What is the Solution to an Inclined Plane with Pulley Problem?

[wy125]

Homework Statement

The included image shows the problem in its entirety. The problem is from a physics review book that I have which also includes the answer, but the explanation is beyond me. I was hoping someone could walk me through the solution.

T, the rope tension (constant throughout the rope)
m_b - the mass of the block = 20 kg
m_p - the mass of the lower pulley = unknown
F as the net force acting on the pulley (shown in image) = 100 N
$$\vartheta$$, the angle of incline = 30 degrees


http://img705.imageshack.us/img705/7307/pullyramp.png

Homework Equations

The Attempt at a Solution

Here's how I tackled this:

(1) a_b = 2 a_p The acceleration of the block is twice that of the pulley, since moving the pulley a distance d results in the block moving a distance 2d

A free-body diagram for the block shows that the forces pushing the block up or down the ramp are T, the rope tension pushing up, and gravity acting to move the block down the ramp.

So, taking the direction up the block to be positive we have:

(2) T - mgsin$$\theta$$ = m_ba_b

Similarly for the bottom pulley we have (taking down to be positive)

(3) 2T - F = m_pa_p


That's as far as I get. I have 4 unknowns: T, m_p, a_p, a_b

but only 3 equations.

Any insight or help will be appreciated.

 

[magwas]

Either they meant the pulley massless, or F being its gravitational force.
I believe in other cases the problem only solvable as a function of mass of the pulley.
So let's rewrite (2) as
$$T = m_{b} g sin(\theta)$$

I know you can solve it from here.

 

[wy125]

So let's rewrite (2) as
$$T = m_{b} g sin(\theta)$$

If we let that be the case, then the tension in the rope is balancing out the gravitational force along the ramp, which means that there is no acceleration. From the solution given, I can tell you that there is a nonzero acceleration. Have I missed something in your analysis?

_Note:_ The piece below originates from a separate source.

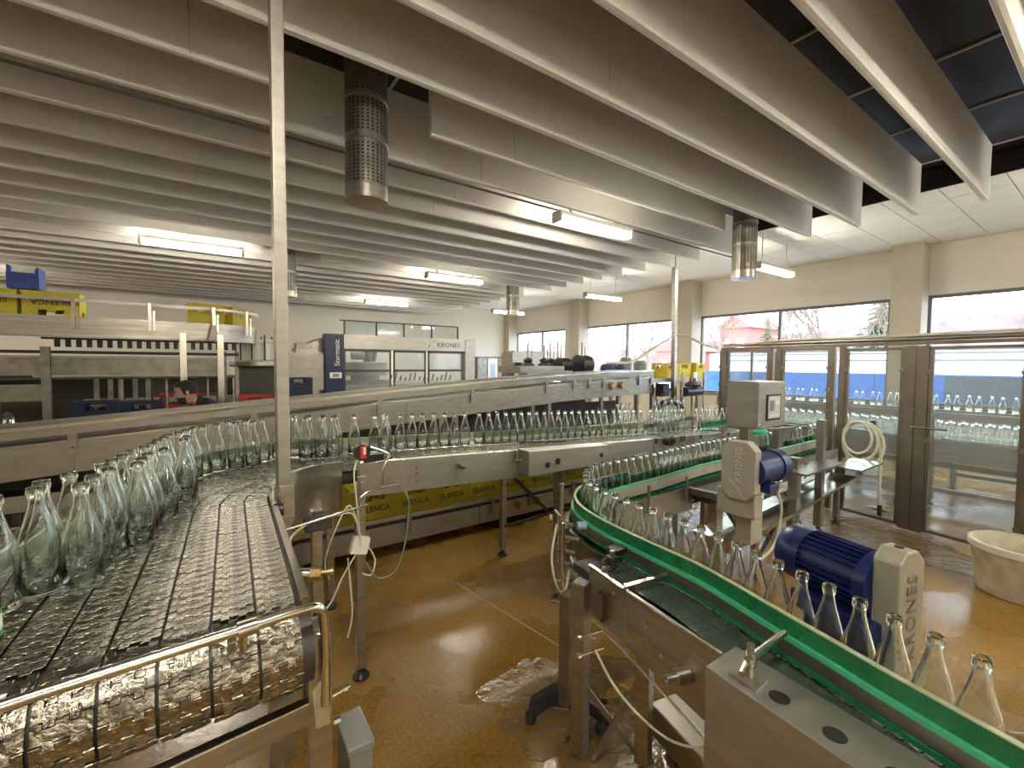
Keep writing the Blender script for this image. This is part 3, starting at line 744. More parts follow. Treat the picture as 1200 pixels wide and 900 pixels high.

Thank you for your quick reply by the way!

 

[magwas]

Either g <> 10 m/s^2, but 9.81 m/s^2, or we should figure out where the other end of the rope fixed, or something I cannot figure out.

 

[magwas]

ahh.
T=F/2=50N //it is (3) with massless pulley
Fgrav=m*g*sin(theta)=~100N (using g=10) // this is not the rope tension, just the gravitational force in the direction of rope

Facceleration=T-Fgrav =~ 50N

 

[wy125]

I'm not sure I'm following you exactly. What would you say the acceleration of the block is? 50N/20kg = 2.5 m/s? If so, that's not the stated answer. Of course the stated answer could be wrong. That is the answer i got btw the first time I tried this, but I don't think it's right to assume that T = 1/2 F because the system is accelerating. I'm not sure though -- that's why I'm here

 

[magwas]

Yes, I would say 2.5 m/s.
And I think that T=1/2F whether the block accelerates or not.
I can be wrong, of course.
What is the stated answer?

 

[wy125]

The stated answer is 5 m/s up the incline. By the way the acceleration we get from using T= 50 N results in acceleration of the block down the plane.